Vencendo preconceitos
O pínus é conhecido como a madeira dos caixotes de feira. Macio e cheio de nós, sempre foi considerado matéria-prima de segunda categoria. Nos Estados Unidos, porém, o cenário é diferente. Em regiões como a Flórida, o material compõe boa parte das casas. Segundo Cézar Berthier, da Durapine, o preconceito nasce do mau uso. “Usando tecnologia adequada, o pínus substitui espécies nobres com igual resistência e durabilidade.” Árvore reflorestada e de crescimento rápido, o Pinus elliotti de origem européia se adaptou bem ao clima da Serra Gaúcha.
Textura bem explorada No tronco de pínus cortado, percebemos anéis claros e macios intercalados de outros escuros e duros. Os primeiros mostram o crescimento da árvore no verão e os segundos no inverno. “Nestes anéis estão a alma da espécie, pois revelam a idade da árvore”, conta Heloísa. Aproveitando os veios bem marcados, ela cria carimbos para estampar superfícies diversas: papelaria, roupas de cama e louças. A coleção, batizada de Topomorfose, ganhou o Prêmio do Museu da Casa Brasileira, em 1994. O material deu origem também a obras de arte, como os painéis feitos das sobras de uma fábrica de cercas.

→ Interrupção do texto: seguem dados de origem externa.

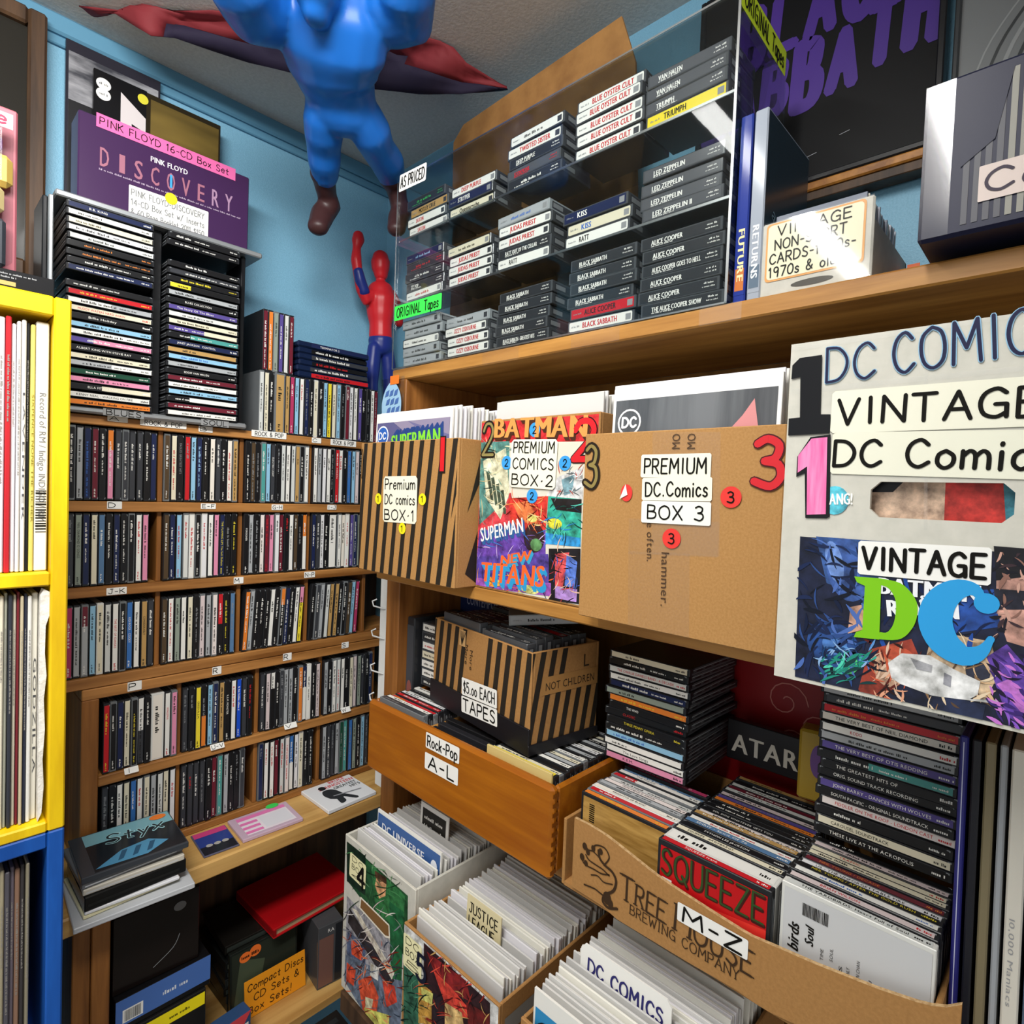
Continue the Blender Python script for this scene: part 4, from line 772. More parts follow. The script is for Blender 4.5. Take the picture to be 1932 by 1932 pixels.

Escandinavos e americanos “Topei na hora a idéia de construir com pínus”, conta o arquiteto Trajano Straggiotti Silva. “Afinal, tem tudo a ver com o trabalho de Heloísa.” Amigo de longa data, ele conhece o apuro formal da designer e sua relação com a madeira. Definida a matéria-prima, foi buscar inspiração na arquitetura dos países escandinavos tradicionais construtores de madeira. A técnica construtiva, no entanto, é de origem americana. Trazida ao Brasil pela Durapine, o sistema consiste em erguer paredes autoportantes de ripas, apoiadas por pilaretes o que prescinde de grandes estruturas.